My undergraduate years were defined by the University of Chicago’s unofficial motto: Where fun goes to die. Matriculation to Yale has illuminated an undergraduate experience equally, if not more, predicated on overwork and intensely competitive extracurricular activities. Almost every undergraduate student I have spoken with describes Elis as a group of overachievers.

This statement echoes a 2006 New York Times article focused on a new crop of students and their struggles with the application process: “Essays are just part of the problem, [parents] say. Time-consuming interviews, observed play sessions, rising tuition costs and application fees, preferences shown to siblings and families who have connections to the school, and the increasing difficulty of gaining admission for twins and triplets, parents say, are making the process more stressful for the entire family.” The article, “In Baby Boomlet, Preschool Derby Is the Fiercest Yet,” focuses on children between the ages of two and five whose parents are elbowing to give their toddlers a competitive edge.

The term preschool derby is a strangely apt metaphor for a culture bent on ever-fiercer competition. And though obviously delivered in jest, Dabaghi’s cry of “I can’t take it anymore!” serves as poignant response to this derby.

To continue honoring Cameron — when the vigils have ended, and as we each move, with counseling and community support, through our periods of mourning — we should openly discuss the inherent struggle to both succeed and stay healthy in such a competitive environment. Is this liberal arts community, so deep in the contemplation and study of what it means to live well, able to practice what it learns? How can quality of life be more openly manifested through the mission of the University?
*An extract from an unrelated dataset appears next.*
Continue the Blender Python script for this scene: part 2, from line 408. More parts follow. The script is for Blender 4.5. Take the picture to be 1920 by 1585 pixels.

A variety of wellness indicators suggest that self-reported happiness in the U.S. flat-lined in the mid-1950s; some even suggest a decline since then. Numerous theories have since arisen to explain this trend, one rather controversially focused on the erroneous economic conflation of growth and progress. A push for new economics may be definitive to our generation. Organizations like the New Economics Foundation, Demos and Redefining Progress are already taking strong stances in the debate, and Yale, within its own community, and within the City of New Haven, should assume a role of active engagement.

I am not suggesting that YUHS launch a crusade against the gross domestic product. Nor am I trying to connect intense social pressures with the tragedy of Dabaghi’s suicide. (I agree with Berkeley College Dean Kevin Hicks, who implored we “lay aside any temptation to speculate about why Dabaghi took his own life.”) I am simply saying that a larger conversation is now taking place around what it means to live well. Our recent loss exposes both the essential value of the people around us, and the evanescence of what we consider urgent priorities each day. This is rare insight, and even rarer collective insight. Let’s seek placement for such insight as we work to resume not just normal lives, but better lives.